◆ Goal
Extract, unchanged, every line from the top of the material below through the line with "import numpy as np", and no more.

◆ Data shown

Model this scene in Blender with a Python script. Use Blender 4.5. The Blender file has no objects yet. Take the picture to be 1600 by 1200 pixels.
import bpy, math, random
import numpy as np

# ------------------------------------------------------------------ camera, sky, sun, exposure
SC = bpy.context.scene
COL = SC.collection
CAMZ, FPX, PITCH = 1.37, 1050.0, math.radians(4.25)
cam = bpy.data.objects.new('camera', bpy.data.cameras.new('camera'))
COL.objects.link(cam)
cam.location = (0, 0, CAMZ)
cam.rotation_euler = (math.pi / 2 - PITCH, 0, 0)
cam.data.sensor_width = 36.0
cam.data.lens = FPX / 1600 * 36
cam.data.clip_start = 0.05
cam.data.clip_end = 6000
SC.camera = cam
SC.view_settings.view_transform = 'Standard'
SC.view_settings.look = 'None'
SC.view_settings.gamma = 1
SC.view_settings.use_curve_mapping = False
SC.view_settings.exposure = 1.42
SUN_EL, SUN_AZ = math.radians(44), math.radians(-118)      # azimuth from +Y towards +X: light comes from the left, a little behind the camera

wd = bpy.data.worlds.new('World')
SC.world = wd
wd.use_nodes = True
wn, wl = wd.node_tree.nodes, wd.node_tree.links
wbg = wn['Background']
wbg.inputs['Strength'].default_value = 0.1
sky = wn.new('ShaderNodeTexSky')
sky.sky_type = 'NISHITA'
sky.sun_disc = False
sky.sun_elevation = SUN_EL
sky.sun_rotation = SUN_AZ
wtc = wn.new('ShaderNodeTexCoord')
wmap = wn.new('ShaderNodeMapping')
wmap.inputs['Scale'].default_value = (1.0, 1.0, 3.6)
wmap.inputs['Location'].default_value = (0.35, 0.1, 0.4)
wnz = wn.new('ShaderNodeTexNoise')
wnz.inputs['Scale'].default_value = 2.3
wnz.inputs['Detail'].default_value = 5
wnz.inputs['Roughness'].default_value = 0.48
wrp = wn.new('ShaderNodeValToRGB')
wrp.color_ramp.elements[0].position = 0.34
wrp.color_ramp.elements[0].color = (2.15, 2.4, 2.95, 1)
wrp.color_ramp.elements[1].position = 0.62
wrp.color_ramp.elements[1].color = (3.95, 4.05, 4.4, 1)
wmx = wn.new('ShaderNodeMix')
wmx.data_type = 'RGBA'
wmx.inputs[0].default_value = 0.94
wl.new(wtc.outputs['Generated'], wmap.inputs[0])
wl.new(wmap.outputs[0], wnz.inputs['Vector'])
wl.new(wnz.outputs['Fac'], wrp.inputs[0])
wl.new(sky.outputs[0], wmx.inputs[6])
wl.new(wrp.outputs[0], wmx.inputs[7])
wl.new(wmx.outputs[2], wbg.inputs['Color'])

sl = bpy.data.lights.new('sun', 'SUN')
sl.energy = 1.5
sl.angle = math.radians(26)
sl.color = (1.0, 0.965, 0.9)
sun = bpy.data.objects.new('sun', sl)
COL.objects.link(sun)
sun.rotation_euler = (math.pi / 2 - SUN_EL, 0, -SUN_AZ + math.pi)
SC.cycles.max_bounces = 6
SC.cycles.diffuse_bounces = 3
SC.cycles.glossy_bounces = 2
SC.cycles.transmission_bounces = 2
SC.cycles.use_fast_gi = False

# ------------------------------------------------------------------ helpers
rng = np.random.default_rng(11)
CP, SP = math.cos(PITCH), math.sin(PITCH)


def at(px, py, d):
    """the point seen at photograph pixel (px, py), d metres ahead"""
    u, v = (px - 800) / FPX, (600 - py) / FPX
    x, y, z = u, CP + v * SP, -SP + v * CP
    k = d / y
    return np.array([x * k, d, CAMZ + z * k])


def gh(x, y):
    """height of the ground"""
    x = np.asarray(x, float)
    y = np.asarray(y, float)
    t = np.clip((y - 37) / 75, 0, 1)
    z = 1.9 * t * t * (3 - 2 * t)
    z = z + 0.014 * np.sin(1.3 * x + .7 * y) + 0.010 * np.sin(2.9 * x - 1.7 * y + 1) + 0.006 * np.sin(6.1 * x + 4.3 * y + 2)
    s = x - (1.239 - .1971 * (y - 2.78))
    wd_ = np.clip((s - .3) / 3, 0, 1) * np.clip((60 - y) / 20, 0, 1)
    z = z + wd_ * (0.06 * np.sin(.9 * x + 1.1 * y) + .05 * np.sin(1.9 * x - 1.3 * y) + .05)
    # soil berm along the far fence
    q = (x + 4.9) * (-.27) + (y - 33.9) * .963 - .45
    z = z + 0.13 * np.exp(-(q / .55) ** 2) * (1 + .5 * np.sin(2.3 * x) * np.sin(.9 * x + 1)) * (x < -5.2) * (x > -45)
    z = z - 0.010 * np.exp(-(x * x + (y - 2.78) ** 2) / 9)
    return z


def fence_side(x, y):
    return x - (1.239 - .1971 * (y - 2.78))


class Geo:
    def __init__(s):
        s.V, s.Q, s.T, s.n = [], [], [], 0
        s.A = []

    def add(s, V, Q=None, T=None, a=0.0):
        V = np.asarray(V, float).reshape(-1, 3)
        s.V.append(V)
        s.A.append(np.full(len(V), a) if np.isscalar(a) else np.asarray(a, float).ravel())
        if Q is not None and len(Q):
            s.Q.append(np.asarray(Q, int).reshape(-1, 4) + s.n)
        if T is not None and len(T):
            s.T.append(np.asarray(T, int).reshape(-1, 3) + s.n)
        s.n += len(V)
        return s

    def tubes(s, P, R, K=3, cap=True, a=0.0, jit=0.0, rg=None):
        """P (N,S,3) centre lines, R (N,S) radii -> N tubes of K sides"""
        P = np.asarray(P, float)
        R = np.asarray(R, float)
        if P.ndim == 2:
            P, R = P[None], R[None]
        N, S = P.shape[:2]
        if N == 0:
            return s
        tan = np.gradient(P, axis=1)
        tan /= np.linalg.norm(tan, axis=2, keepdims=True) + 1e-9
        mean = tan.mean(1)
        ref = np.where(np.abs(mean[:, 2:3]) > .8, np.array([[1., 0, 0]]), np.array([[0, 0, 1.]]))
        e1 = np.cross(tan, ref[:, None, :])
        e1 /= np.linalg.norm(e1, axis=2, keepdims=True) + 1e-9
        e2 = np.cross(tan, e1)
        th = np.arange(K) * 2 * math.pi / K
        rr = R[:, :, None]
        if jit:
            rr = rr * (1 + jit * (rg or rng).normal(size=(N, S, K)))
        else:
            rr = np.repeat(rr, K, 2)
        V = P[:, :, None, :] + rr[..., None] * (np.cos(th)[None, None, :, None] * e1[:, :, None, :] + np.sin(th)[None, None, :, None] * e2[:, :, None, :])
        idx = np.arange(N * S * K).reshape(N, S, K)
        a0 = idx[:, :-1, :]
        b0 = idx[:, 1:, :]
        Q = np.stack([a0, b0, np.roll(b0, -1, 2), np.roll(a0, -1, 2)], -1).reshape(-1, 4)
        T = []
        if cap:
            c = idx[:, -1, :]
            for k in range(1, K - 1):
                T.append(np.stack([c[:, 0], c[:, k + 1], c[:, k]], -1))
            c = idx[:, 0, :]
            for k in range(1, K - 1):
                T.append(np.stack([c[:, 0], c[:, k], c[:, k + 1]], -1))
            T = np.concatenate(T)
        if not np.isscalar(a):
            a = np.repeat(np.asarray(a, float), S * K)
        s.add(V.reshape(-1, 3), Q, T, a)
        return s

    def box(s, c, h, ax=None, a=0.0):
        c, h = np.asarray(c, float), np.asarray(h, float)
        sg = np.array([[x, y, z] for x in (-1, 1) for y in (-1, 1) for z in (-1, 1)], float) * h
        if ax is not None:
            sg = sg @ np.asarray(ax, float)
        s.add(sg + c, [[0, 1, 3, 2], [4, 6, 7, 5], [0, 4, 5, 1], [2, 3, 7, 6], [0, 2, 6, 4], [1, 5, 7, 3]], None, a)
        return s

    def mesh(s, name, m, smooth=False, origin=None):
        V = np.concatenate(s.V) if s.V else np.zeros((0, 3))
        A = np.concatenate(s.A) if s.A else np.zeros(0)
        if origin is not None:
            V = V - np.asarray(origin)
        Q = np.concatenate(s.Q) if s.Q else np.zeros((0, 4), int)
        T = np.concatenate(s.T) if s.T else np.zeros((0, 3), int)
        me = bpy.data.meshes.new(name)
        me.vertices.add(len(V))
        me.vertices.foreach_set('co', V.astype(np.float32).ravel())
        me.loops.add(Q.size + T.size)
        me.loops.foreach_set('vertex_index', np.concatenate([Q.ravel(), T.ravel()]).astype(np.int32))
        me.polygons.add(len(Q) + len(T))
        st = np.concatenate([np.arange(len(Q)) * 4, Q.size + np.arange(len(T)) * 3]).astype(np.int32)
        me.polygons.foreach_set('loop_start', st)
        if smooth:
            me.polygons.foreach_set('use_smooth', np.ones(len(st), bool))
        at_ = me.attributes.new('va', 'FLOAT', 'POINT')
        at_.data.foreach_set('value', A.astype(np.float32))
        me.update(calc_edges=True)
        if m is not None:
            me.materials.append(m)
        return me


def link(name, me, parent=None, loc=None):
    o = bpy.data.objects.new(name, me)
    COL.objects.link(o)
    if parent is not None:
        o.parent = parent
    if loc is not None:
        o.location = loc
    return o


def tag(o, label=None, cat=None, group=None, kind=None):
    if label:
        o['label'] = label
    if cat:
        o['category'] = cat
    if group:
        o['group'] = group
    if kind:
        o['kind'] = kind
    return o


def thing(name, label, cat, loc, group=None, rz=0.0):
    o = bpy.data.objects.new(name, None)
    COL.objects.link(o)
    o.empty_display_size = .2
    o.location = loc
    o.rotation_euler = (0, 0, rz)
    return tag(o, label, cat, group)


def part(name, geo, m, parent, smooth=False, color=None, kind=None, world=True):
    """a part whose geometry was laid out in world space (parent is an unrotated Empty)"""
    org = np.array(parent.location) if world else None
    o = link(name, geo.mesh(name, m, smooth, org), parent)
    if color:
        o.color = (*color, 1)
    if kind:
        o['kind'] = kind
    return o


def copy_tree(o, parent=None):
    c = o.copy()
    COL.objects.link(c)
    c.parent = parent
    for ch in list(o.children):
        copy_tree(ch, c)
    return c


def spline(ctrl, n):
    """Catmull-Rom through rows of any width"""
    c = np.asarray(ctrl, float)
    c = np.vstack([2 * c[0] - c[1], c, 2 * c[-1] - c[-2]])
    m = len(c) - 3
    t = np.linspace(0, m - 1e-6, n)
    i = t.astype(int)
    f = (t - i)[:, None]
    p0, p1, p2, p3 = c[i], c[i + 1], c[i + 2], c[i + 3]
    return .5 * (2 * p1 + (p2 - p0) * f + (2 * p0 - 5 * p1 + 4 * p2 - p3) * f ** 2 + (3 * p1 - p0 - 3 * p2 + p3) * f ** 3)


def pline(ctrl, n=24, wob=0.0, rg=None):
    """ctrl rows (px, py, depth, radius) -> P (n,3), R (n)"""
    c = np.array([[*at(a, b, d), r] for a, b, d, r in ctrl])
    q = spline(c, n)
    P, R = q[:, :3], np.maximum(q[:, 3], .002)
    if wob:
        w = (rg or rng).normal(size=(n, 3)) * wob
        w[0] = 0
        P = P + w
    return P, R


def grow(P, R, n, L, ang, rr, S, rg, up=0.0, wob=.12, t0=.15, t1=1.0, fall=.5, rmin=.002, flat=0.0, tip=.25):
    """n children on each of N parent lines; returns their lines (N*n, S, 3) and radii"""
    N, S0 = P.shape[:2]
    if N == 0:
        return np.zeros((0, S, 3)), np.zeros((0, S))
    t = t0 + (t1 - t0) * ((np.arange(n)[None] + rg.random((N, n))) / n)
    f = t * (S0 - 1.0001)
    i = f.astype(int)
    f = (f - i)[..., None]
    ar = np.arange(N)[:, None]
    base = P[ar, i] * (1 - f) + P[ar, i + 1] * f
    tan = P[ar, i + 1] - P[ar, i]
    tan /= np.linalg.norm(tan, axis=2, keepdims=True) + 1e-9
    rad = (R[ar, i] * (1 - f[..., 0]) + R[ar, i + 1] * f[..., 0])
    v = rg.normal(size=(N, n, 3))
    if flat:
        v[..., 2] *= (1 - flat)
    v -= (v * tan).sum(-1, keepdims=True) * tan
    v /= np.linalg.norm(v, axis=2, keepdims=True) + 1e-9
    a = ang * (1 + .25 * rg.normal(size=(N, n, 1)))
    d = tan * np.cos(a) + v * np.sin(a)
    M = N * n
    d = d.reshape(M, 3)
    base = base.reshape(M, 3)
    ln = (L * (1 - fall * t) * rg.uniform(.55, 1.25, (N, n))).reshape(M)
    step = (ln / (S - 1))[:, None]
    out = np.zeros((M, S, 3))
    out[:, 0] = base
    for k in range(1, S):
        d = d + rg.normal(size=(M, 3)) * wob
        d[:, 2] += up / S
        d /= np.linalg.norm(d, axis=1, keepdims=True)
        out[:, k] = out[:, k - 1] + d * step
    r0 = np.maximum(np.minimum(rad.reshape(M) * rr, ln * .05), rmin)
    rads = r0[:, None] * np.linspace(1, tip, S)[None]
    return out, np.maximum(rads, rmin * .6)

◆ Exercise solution
Model this scene in Blender with a Python script. Use Blender 4.5. The Blender file has no objects yet. Take the picture to be 1600 by 1200 pixels.
import bpy, math, random
import numpy as np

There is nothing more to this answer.